Ничего нет, от того, что так ли сяк было в 30-х годах - какой-то подъем, вера, надежды на улучшение, самоотверженность передовиков. Шаг ступил - плати.

Ни у кого ни яблоньки на приусадебных участках - никто не живет, думая жить здесь долго и прочно.

- Пожалуй, хуже еще, чем было поначалу?

- Конечно, хуже. Ведь мы двадцать пять лет обманывали людей. Никто ничему не верит.

…Мне нужно со всем этим развязаться в стихах ли, в прозе. Иначе прав будет один мой корреспондент-земляк… что писал: нечего, мол, искать "далеких далей" - свои под рукой (на Смоленщине)".

Неблагополучие все очевиднее ощущалось не только в деревне. "Три дня - доклад и прения по промышленности, - записывает Александр Трифонович после очередного пленума ЦК. - …Но все кажется, что частности все верны, а общего ключа ко всему вроде как нет. То-то мы, обнаружив, исправим, повернем, и глядишь - в другом месте потечет".
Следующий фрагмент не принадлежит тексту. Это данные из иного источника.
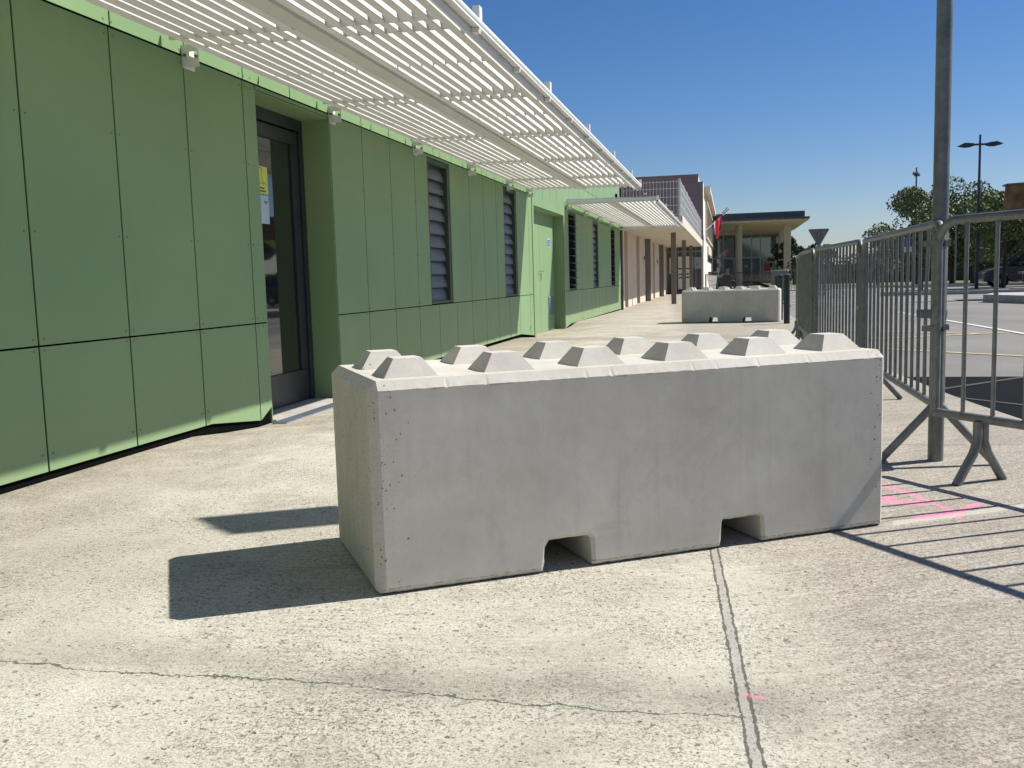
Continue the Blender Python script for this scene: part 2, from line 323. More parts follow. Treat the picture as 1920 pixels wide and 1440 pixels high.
    def seg(x0, y0, x1, y1, wd):
        L2 = (x1 - x0) ** 2 + (y1 - y0) ** 2; L = math.sqrt(L2)
        t = b.math('MULTIPLY_ADD', X, (x1 - x0) / L2, b.math('MULTIPLY_ADD', Y, (y1 - y0) / L2, -(x0 * (x1 - x0) + y0 * (y1 - y0)) / L2), clamp=True)
        ddx = b.math('SUBTRACT', X, b.math('MULTIPLY_ADD', t, x1 - x0, x0)); ddy = b.math('SUBTRACT', Y, b.math('MULTIPLY_ADD', t, y1 - y0, y0))
        d = b.math('SQRT', b.math('ADD', b.math('MULTIPLY', ddx, ddx), b.math('MULTIPLY', ddy, ddy)))
        return b.math('MULTIPLY', b.math('SUBTRACT', wd, b.math('ADD', d, pw)), 60.0, clamp=True)
    pk = None
    for a_ in ((0.60, 4.04, 0.70, 3.86, 0.026), (0.70, 3.86, 0.795, 3.58, 0.020), (0.655, 3.50, 0.80, 3.60, 0.028), (0.80, 3.60, 0.905, 3.735, 0.024),
               (0.55, 3.74, 0.685, 3.72, 0.042), (0.56, 3.84, 0.61, 3.80, 0.03), (0.785, 3.515, 0.797, 3.53, 0.022), (0.036, 1.945, 0.060, 1.938, 0.014)):
        q = seg(*a_); pk = q if pk is None else b.math('MAXIMUM', pk, q)
    pk = b.math('MULTIPLY', pk, b.ramp(b.noise(110, 5, 0.8), [(0.40, 0.15), (0.55, 1.0)]))
    c = b.mix(b.math('MULTIPLY', pk, 0.82), c, (0.88, 0.20, 0.42))
    h = b.math('SUBTRACT', b.math('MULTIPLY_ADD', fine, 0.5, b.math('MULTIPLY', sm, 0.5)), b.math('ADD', b.math('MULTIPLY', lines, 2.5), b.math('MULTIPLY', hs, 0.5)))
    b.bump(h, 0.9, 0.006)
    return b.out(c, 0.92)
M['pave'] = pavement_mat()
def asphalt(name, lo, hi, sp):
    b = NB(name); n1 = b.noise(0.35, 5, 0.6); v = b.voro(55); n2 = b.noise(3.0, 5, 0.6)
    c = b.mix(b.ramp(n1, [(0.35, 0.0), (0.68, 1.0)]), lo, hi)
    c = b.mix(b.math('MULTIPLY', b.ramp(v.outputs['Distance'], [(0.0, 1.0), (0.35, 0.0)]), sp), c, tuple(q * 1.7 for q in hi))
    c = b.mix(b.ramp(n2, [(0.55, 0.0), (0.75, 0.3)]), c, tuple(q * 0.6 for q in lo))
    b.bump(v.outputs['Distance'], 0.4, 0.004)
    return b.out(c, 0.9)
M['asphalt'] = asphalt('worn_asphalt', (0.165, 0.158, 0.143), (0.225, 0.214, 0.192), 0.5)
M['patch'] = asphalt('near_black_asphalt', (0.0038, 0.0040, 0.0060), (0.006, 0.0064, 0.009), 0.1)  # asphalt coloured near black, far darker than the rest of the road
M['patch'].node_tree.nodes['Principled BSDF'].inputs['Specular IOR Level'].default_value = 0.08
M['gravel'] = asphalt('grey_gravel_edge', (0.30, 0.28, 0.25), (0.42, 0.40, 0.36), 0.6)
M['kerb'] = simple('kerb_concrete', (0.42, 0.40, 0.36), 0.85, var=0.15, scale=4, bump=0.3)
M['yellow'] = simple('yellow_road_paint', (0.62, 0.49, 0.17), 0.8, var=0.3, scale=9)
M['yellowdim'] = simple('dark_yellow_paint', (0.045, 0.04, 0.02), 0.8, var=0.4, scale=9)  # yellow lines coloured very dark where they cross the near-black asphalt
M['wline'] = simple('white_road_paint', (0.62, 0.61, 0.57), 0.8, var=0.25, scale=9)
M['grass'] = simple('dry_grass', (0.14, 0.15, 0.055), 0.95, var=0.45, scale=1.2, bump=0.6, bscale=30)
M['far'] = simple('dry_ground', (0.22, 0.20, 0.13), 0.95, var=0.3, scale=0.05)
def foliage(name, a, b2, s=2.0):
    b = NB(name); n = b.noise(s, 3, 0.6); c = b.ramp(n, [(0.3, a), (0.7, b2)])
    return b.out(c, 0.75)
M['leaf'] = foliage('plane_tree_leaves', (0.075, 0.11, 0.034), (0.20, 0.235, 0.08), 0.9)
M['leafdk'] = foliage('conifer_needles', (0.018, 0.034, 0.016), (0.04, 0.07, 0.03), 1.5)
M['leafmid'] = foliage('hedge_leaves', (0.035, 0.055, 0.020), (0.08, 0.10, 0.04), 1.2)
M['bark'] = simple('bark', (0.06, 0.048, 0.035), 0.9, var=0.3, scale=8, bump=0.5)
M['lampm'] = simple('dark_blue_lamp_paint', (0.035, 0.045, 0.062), 0.5)
M['bollard'] = simple('dark_blue_grey_bollard', (0.018, 0.025, 0.031), 0.5)
M['signback'] = simple('grey_sign_back', (0.20, 0.195, 0.19), 0.6, 0.2)
M['blue'] = simple('blue_sign', (0.02, 0.06, 0.30), 0.4, var=0.05)
M['paper'] = simple('white_paper', (0.74, 0.74, 0.72), 0.7, var=0.03)
M['paperblue'] = simple('blue_white_paper', (0.42, 0.54, 0.72), 0.7, var=0.04)
M['paperyel'] = simple('yellow_paper', (0.62, 0.68, 0.12), 0.7, var=0.05)
M['ink'] = simple('black_ink', (0.02, 0.02, 0.02), 0.6)
M['red'] = simple('red_cloth', (0.75, 0.03, 0.05), 0.8, var=0.1)
M['navy'] = simple('navy_cloth', (0.02, 0.02, 0.16), 0.8, var=0.1)
M['carp'] = simple('grey_car_paint', (0.11, 0.105, 0.10), 0.28, 0.5, var=0.05)
M['carp2'] = simple('dark_car_paint', (0.05, 0.055, 0.07), 0.22, 0.5, var=0.05)
M['tyre'] = simple('tyre_rubber', (0.012, 0.012, 0.012), 0.85)
M['rim'] = simple('alloy_rim', (0.5, 0.5, 0.5), 0.3, 0.8)
M['black'] = simple('black_plastic', (0.010, 0.010, 0.011), 0.4)
M['tail'] = simple('red_tail_lens', (0.7, 0.08, 0.08), 0.2)
M['wood'] = simple('weathered_ochre_wood', (0.17, 0.095, 0.040), 0.8, var=0.75, scale=2.2, bump=0.4, bscale=12)
M['greenpaint'] = simple('dark_green_paint', (0.015, 0.10, 0.075), 0.5)
M['hill'] = simple('wooded_hill', (0.03, 0.04, 0.035), 0.95, var=0.3, scale=0.02)
M['mauve'] = simple('mauve_poster', (0.30, 0.27, 0.42), 0.7)
M['redp'] = simple('red_poster', (0.35, 0.05, 0.04), 0.7)
M['tealp'] = simple('teal_poster', (0.08, 0.22, 0.20), 0.7)

# ------------------------------------------------------------------ setting
def smooth(t): t = max(0.0, min(1.0, t)); return t * t * (3 - 2 * t)
def gz(x, y):
    z = -0.10 * smooth((y - 13) / 17)
    near = smooth((-1.9 - x) / 1.2)
    for a, b_, c_, d in ((4.9, 5.8, 7.6, 8.8), (13.9, 15.2, 18.6, 19.8)):
        z -= 0.075 * near * smooth((y - a) / (b_ - a)) * smooth((d - y) / (d - c_))
    return z
EDGE = [(-12, 2.4), (2, 2.05), (4.2, 1.78), (5.8, 1.63), (6.95, 1.5), (8.6, 1.37), (12, 1.31), (18, 1.28), (60, 1.26), (112, 1.26)]
def edge_x(y):
    for (a, b_), (c_, d) in zip(EDGE, EDGE[1:]):
        if a <= y <= c_: return b_ + (d - b_) * (y - a) / (c_ - a)
    return EDGE[-1][1]
ys = [-12 + 1.0 * i for i in range(13)] + [1 + 0.4 * i for i in range(60)] + [25 + 2.5 * i for i in range(35)] + [112]
ts = [0, .2, .35, .45, .52, .56, .6, .63, .66, .69, .72, .75, .8, .86, .92, .97, 1]
mb = MB(); NX = len(ts)
for y in ys:
    ex = edge_x(y)
    for t in ts:
        x = -14 + (ex + 14) * t; mb.v.append((x, y, gz(x, y)))
    mb.v.append((ex + 0.012, y, gz(ex, y) - 0.055))
R_ = NX + 1
for i in range(len(ys) - 1):
    for k in range(NX): mb.f.append((i * R_ + k, i * R_ + k + 1, (i + 1) * R_ + k + 1, (i + 1) * R_ + k))
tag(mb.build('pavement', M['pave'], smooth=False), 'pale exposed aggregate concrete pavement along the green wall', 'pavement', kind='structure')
mb = MB(); mb.quad((-16, -60, -0.17), (90, -60, -0.17), (90, 8, -0.17), (-16, 8, -0.17))
mb = MB()
ry = [-40, 0, 6, 12, 20, 30, 45, 60, 66]
for a, b_ in zip(ry, ry[1:]):
    za, zb_ = -0.034 + gz(5, a) * 0.6, -0.034 + gz(5, b_) * 0.6
    mb.quad((0.9, a, za), (90, a, za), (90, b_, zb_), (0.9, b_, zb_))
def rz(y): return -0.034 + gz(5, y) * 0.6
def roadz(y):
    for a, b_ in zip(ry, ry[1:]):
        if a <= y <= b_: return rz(a) + (rz(b_) - rz(a)) * (y - a) / (b_ - a)
    return rz(66)
tag(mb.build('road', M['asphalt']), 'grey worn asphalt car park and road', 'road', kind='structure')
N = 64; mb = MB()
mb.v = [(0, 0, -0.28)] + [(3000 * math.cos(2 * math.pi * k / N), 3000 * math.sin(2 * math.pi * k / N), -0.28) for k in range(N)]
mb.f = [(0, 1 + k, 1 + (k + 1) % N) for k in range(N)]
tag(mb.build('ground', M['far']), 'dry ground reaching the horizon', 'ground', kind='structure')
mb = MB(); mb.quad((3, 62, -0.085), (90, 58, -0.085), (90, 140, -0.085), (3, 140, -0.085))
tag(mb.build('grass_verge', M['grass']), 'green and straw coloured grass beyond the road', 'grass', kind='structure')
# asphalt coloured near black beside the pavement, following its edge
mb = MB(); pts = [(edge_x(y) + 0.10 - 0.02 * (y - 4), y) for y in (2.0, 3, 4.2, 5, 5.8, 6.4, 6.95, 7.6, 8.45)]
poly = pts + [(9.0, 8.40), (9.0, 2.0)]
mb.quad(*[(x, y, roadz(y) + 0.005) for x, y in poly])
tag(mb.build('dark_asphalt', M['patch']), 'near-black asphalt area beside the pavement edge', 'road', kind='structure')
mb = MB()
for i in range(len(pts) - 1):
    (xa, ya), (xb, yb) = pts[i], pts[i + 1]
    mb.quad((edge_x(ya) + .01, ya, roadz(ya) + .009), (xa + .02, ya, roadz(ya) + .009), (xb + .02, yb, roadz(yb) + .009), (edge_x(yb) + .01, yb, roadz(yb) + .009))
tag(mb.build('gravel_edge', M['gravel']), 'narrow grey gravel strip between pavement and black asphalt', 'gravel', kind='structure')
def strip(name, P, Q, wd, mat, label, cat='road marking', dz=0.009):
    P = Vector(P); Q = Vector(Q); d = (Q - P); d.z = 0; n_ = Vector((-d.y, d.x, 0)).normalized() * wd / 2
    m = MB(); K = 6
    for k in range(K):
        a = P.lerp(Q, k / K); c_ = P.lerp(Q, (k + 1) / K)
        m.quad(*[(q.x, q.y, roadz(q.y) + dz) for q in (a - n_, a + n_, c_ + n_, c_ - n_)])
    return tag(m.build(name, mat), label, cat, kind='structure')
strip('road_marking', (1.40, 7.25, 0), (3.2, 5.05, 0), 0.045, M['yellowdim'], 'dim yellow line across the black asphalt')
strip('road_marking', (1.35, 7.35, 0), (4.2, 10.3, 0), 0.05, M['yellowdim'], 'second dim yellow line on the black asphalt')
strip('road_marking', (1.75, 11.45, 0), (4.6, 8.7, 0), 0.06, M['yellow'], 'yellow bay line nearest the black asphalt')
strip('road_marking', (1.5, 13.0, 0), (3.75, 14.2, 0), 0.07, M['yellow'], 'short yellow line behind the barriers')
strip('road_marking', (1.6, 15.2, 0), (3.4, 14.0, 0), 0.07, M['yellow'], 'thin yellow line crossing behind the barriers')
strip('road_marking', (3.6, 22.0, 0), (3.95, 11.0, 0), 0.09, M['wline'], 'long white line on the car park')
strip('road_marking', (1.5, 30.6, 0), (8.0, 30.6, 0), 0.25, M['wline'], 'white stop line across the road')
strip('road_marking', (1.5, 33.2, 0), (8.0, 33.0, 0), 0.22, M['wline'], 'second white line across the road')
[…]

Время искренних "одических" стихов миновало…

"Боже мой, - вырывается у Твардовского, - за что ни возьмись, нужно напряжение лжи и натяжек. А уже не могу, не хочу - хоть что хочешь".

Среди его писем 1955 года есть и адресованное "человеку, с которым встречался около четверти века назад и которому не мог подать знака все это время по независящим, как говорят, причинам", - Василию Тимофеевичу Сиводедову, знакомому поэта со школьных и комсомольских времен. Он, как и Македонов с Марьенковым, был арестован и лишь недавно освобожден. В 1954 году была снята судимость с Македонова. Марьенков же был освобожден еще во время войны.